The letter dated September 25 then goes on to list recent issues that are affecting citizens including recent abductions, students going for weeks without learning, opposition merging with the government to satisfy personal interests, rising accident numbers, budgeted corruption, the JKIA-Adani deal, plunder of public resources and death of children via school infernos.
Others listed include; bribery for government positions, corruption in church, tribalism, and police brutality.
“This is an ailing nation with ailing people who have no qualms about voting in corrupt leaders and the plunder of state resources, the degradation of our public institutions, and have little regard for our future or that of our offspring. Who bewitched Kenyans?” the lawyer poses.
In the letter addressed to President Ruto, Lumumba further asks when Kenyans will “grow up, become brave, and stop being subservient to bad leadership.”
He goes on to call on the president to act on rebuilding public trust, re-examine the tax regime, and attune it to the country’s reality, tame impunity witnessed through disobedience to court orders and police intolerance witnessed with the arbitrary arrests on young Kenyans seeking a change in governance.
He further urges President Ruto to address the crisis in the education sector brought about by the lingering issues in implementing the competency-based curriculum and the new University Funding Model.
Calls for deeper consultations in the shift from the National Health Insurance Fund (NHIF) to the Social Health Insurance Fund (SHIF), a look into the plight of teachers and their working conditions, regulation of the banking sector, ethnic mobilisation, and wastage in the government, check the growing appetite for privatisation of public assets which he warns has caused much anger amongst the populace.
Proposes a review of certain areas of the constitution that do not serve personal interests but the common good of Kenyans such as devolution.
“The country should have a national conversation on whether counties ought to be merged as a way of making them more effective by liberating them from perennial financial woes and emergent nepotism, clanisation, corruption, wastage, and ethnicisation in some to the detriment of the national good.”

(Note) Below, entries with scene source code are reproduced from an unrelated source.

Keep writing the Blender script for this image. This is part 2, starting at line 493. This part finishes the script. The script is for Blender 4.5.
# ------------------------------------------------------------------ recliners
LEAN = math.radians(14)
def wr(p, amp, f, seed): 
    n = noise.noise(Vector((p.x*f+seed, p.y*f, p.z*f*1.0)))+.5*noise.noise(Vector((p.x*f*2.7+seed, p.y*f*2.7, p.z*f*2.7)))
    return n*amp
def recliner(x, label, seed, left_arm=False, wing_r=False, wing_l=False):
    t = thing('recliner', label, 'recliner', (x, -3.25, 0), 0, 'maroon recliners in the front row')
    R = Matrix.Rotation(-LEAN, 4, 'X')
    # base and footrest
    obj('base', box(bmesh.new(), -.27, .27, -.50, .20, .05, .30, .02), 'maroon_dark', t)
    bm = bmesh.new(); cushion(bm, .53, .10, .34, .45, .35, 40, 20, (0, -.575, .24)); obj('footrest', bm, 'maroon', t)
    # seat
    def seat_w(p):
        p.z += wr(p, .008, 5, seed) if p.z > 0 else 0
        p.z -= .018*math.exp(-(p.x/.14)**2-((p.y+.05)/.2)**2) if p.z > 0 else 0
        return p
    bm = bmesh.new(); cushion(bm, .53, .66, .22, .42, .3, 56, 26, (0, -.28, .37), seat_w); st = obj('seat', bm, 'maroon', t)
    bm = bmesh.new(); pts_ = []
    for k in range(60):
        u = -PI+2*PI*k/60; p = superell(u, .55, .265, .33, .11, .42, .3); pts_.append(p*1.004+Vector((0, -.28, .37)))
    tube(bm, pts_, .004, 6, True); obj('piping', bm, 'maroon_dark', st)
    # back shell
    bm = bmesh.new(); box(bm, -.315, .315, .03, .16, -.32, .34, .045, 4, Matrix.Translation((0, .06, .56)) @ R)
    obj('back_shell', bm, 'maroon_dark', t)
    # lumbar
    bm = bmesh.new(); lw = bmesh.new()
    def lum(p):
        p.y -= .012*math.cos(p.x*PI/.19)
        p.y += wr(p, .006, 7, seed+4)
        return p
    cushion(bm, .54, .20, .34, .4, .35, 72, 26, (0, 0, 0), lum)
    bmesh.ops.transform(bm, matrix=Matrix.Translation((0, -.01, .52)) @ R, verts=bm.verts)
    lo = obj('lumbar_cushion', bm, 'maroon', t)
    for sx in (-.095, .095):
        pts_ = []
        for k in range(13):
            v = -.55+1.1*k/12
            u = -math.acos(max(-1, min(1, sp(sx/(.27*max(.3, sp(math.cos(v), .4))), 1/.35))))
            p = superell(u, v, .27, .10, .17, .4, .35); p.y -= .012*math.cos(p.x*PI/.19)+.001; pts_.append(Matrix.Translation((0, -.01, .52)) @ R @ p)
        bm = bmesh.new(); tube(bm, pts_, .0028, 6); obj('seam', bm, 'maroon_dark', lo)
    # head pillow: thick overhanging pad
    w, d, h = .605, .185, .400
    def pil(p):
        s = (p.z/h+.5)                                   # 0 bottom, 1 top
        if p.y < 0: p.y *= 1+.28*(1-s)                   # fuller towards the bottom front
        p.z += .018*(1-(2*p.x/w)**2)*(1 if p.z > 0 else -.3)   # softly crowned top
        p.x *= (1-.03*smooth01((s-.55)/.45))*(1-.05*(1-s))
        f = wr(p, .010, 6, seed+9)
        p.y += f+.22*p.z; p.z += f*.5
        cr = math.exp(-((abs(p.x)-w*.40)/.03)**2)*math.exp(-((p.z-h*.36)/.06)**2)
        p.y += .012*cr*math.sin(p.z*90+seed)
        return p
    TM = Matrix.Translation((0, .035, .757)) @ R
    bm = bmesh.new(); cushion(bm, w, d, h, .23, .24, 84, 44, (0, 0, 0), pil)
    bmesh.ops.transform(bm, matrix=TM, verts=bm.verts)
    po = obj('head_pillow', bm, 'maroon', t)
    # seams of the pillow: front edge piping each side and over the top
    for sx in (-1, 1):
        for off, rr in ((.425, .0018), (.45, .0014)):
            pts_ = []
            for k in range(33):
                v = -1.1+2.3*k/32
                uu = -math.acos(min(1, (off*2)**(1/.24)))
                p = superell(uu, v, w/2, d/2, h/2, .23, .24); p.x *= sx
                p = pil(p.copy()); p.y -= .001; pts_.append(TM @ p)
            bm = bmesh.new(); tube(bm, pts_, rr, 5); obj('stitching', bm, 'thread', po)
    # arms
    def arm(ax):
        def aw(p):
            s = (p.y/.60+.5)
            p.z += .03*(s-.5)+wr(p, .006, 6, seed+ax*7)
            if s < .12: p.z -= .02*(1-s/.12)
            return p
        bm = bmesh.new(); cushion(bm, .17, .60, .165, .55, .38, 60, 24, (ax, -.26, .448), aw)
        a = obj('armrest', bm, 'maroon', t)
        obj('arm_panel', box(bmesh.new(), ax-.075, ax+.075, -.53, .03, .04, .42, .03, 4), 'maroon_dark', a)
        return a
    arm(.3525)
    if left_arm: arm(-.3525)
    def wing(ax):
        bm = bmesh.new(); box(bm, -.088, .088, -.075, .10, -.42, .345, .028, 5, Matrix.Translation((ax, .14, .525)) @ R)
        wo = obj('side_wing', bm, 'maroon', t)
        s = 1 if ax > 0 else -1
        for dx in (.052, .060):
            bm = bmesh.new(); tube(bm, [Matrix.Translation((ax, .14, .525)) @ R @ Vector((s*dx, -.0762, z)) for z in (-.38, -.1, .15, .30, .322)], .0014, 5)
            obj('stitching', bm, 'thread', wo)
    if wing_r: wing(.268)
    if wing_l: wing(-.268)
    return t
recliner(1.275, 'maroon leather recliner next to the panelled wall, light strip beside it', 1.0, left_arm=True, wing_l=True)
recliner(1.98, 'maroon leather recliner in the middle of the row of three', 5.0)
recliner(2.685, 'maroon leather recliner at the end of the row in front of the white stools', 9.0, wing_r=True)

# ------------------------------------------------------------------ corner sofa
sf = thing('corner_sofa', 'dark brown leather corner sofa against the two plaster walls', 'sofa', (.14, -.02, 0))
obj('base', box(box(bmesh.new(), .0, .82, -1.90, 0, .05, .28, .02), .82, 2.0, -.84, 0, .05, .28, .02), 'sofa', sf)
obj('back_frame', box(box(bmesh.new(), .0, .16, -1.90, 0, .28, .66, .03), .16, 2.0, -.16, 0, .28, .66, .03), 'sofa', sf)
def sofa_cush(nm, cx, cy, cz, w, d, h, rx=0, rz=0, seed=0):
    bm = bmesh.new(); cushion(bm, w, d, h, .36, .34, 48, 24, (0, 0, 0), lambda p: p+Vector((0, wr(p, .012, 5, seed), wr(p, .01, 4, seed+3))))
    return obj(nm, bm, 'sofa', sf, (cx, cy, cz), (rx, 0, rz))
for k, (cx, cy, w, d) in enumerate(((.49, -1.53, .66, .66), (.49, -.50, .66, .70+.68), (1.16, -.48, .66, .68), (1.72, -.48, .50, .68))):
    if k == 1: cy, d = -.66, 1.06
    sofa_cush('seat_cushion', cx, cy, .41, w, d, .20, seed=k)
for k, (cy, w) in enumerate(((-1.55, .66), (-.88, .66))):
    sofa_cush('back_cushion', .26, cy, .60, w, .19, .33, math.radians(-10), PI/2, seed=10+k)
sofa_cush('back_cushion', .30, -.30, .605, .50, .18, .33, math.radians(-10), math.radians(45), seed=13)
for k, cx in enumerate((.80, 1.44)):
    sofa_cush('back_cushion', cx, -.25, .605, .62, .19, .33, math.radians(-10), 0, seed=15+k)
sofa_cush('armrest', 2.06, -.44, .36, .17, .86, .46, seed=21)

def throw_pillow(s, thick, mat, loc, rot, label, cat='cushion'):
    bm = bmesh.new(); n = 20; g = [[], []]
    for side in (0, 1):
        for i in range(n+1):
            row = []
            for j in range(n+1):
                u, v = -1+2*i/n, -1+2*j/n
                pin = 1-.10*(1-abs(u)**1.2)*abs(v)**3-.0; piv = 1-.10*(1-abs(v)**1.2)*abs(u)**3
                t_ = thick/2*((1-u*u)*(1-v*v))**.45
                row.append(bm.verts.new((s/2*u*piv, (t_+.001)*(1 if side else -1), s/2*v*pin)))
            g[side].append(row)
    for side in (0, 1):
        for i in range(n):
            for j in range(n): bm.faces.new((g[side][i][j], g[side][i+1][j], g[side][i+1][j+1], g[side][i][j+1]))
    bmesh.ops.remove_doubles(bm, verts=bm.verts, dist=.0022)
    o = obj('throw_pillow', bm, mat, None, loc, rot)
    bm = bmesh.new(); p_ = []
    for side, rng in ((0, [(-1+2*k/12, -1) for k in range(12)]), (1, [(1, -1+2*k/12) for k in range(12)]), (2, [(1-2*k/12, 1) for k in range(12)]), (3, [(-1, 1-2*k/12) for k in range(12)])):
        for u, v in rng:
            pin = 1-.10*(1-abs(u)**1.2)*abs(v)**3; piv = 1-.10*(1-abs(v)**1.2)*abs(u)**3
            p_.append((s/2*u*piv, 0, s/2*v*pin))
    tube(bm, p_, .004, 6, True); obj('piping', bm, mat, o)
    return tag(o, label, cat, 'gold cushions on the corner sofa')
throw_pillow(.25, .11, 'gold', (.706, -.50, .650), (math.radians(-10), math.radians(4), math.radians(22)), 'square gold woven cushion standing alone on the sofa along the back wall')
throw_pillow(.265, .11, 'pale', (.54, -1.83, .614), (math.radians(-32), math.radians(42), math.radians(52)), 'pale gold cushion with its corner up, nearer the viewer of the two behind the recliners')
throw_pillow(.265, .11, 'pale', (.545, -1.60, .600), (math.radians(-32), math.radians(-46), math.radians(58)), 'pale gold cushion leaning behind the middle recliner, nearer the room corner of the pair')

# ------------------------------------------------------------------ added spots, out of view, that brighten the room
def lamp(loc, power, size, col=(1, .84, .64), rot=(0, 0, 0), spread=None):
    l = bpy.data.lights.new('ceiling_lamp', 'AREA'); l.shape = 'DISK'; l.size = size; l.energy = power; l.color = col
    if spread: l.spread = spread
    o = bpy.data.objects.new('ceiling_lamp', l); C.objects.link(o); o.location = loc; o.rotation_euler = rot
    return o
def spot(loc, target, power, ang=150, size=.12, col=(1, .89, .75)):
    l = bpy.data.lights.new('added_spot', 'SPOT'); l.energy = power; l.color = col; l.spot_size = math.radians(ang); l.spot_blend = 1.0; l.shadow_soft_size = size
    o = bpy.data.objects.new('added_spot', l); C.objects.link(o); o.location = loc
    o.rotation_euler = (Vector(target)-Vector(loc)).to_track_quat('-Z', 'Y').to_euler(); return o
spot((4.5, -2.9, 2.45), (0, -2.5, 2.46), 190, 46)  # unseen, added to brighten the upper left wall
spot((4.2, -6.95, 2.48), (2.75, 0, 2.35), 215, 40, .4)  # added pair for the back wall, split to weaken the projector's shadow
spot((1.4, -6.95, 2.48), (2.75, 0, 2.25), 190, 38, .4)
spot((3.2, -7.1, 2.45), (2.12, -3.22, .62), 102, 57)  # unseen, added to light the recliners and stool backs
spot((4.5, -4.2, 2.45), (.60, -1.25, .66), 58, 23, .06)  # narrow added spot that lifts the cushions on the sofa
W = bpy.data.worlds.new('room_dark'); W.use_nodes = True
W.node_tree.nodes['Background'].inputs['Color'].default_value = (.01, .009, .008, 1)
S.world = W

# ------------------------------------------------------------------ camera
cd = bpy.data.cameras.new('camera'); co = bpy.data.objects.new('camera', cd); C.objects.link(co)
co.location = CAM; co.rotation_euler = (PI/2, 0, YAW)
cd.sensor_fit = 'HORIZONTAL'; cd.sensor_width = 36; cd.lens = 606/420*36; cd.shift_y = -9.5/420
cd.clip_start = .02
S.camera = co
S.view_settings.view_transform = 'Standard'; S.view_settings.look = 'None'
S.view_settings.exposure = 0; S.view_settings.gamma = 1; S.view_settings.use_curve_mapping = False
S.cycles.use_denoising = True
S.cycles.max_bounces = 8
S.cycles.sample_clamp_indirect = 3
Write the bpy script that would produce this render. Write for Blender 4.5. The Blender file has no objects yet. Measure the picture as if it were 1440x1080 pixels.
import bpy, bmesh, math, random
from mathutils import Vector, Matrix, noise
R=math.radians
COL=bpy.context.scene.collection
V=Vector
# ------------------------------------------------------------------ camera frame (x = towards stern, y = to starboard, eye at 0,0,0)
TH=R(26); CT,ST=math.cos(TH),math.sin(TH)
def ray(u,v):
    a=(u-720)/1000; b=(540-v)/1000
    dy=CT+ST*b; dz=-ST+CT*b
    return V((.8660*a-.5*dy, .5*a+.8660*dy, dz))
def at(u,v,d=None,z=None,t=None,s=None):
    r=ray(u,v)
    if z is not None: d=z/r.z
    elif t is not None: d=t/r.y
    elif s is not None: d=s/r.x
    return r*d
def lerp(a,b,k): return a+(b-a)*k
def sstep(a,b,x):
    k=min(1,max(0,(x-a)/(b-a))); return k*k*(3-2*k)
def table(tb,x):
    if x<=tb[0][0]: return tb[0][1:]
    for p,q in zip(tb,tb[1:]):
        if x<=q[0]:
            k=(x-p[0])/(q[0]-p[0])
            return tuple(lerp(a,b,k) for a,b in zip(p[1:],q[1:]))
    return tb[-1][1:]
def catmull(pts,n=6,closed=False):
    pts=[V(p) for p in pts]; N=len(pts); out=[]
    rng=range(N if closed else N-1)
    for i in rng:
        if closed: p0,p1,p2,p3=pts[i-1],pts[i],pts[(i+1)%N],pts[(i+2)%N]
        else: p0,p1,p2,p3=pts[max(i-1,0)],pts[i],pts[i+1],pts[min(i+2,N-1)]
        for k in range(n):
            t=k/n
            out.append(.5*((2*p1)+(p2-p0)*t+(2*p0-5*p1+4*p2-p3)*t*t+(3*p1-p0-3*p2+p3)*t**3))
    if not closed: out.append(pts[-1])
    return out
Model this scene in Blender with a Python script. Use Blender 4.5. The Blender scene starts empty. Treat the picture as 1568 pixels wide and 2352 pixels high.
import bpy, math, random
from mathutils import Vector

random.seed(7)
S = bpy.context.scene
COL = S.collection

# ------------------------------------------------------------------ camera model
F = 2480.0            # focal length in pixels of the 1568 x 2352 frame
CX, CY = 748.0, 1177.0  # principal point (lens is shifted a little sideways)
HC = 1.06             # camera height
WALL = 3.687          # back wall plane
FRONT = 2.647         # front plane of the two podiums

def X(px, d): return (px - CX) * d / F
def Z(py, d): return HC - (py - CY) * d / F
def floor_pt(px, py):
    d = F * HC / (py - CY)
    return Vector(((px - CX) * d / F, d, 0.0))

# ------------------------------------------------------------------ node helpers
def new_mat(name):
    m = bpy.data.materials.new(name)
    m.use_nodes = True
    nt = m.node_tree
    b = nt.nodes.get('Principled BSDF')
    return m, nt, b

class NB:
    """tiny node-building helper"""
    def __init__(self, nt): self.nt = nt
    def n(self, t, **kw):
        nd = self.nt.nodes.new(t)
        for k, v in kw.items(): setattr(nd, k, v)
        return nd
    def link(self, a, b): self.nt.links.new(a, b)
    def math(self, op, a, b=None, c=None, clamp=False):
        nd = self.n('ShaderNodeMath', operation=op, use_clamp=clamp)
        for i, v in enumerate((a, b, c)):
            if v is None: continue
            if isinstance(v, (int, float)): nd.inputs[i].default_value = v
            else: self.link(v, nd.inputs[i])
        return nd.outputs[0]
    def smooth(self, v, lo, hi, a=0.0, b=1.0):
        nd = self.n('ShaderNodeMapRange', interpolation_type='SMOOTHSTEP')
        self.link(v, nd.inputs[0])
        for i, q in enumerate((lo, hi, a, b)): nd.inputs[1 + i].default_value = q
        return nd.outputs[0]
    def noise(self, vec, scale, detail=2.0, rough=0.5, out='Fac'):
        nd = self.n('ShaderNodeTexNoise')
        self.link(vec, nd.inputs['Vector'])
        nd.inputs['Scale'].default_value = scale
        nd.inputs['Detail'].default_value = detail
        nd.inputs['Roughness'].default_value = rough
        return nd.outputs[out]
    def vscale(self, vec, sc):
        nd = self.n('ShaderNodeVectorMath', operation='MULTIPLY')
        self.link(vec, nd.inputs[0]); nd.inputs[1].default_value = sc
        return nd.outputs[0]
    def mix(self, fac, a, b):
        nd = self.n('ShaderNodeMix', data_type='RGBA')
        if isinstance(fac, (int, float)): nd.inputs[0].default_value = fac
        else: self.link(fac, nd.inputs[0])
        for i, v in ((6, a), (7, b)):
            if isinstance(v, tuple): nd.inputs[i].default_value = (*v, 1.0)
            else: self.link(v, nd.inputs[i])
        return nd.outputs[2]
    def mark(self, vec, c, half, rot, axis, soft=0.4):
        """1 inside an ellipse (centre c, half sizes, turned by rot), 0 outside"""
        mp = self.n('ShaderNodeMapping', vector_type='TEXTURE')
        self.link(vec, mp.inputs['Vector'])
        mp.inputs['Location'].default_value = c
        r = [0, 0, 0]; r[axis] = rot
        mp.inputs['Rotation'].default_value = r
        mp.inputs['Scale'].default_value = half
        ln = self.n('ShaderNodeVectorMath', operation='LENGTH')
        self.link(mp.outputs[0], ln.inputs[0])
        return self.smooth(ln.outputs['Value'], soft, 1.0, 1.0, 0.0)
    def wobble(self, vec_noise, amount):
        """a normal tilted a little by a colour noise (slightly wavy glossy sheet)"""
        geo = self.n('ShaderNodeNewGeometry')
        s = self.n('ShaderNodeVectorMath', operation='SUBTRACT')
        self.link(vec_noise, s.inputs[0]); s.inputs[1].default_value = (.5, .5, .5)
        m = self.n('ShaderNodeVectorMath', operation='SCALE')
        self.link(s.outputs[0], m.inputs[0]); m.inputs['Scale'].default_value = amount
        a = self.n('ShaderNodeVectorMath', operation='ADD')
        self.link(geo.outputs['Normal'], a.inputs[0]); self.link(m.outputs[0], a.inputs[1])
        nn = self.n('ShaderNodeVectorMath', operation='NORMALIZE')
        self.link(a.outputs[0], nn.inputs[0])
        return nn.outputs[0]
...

On the same note, he calls for the president to check the cause of the unconstitutionality of the government’s major initiatives, noting that it is a pointer to a lack of quality legal scrutiny.
“Your excellency, as you ruminate over the issues I have raised, I beseech you to listen to your well-meaning critics who patriotically muster the courage to speak out via various media without fear of consequences; their messages may be annoying, even irritating, but they mean well for you and our Motherland-Kenya,” he concludes.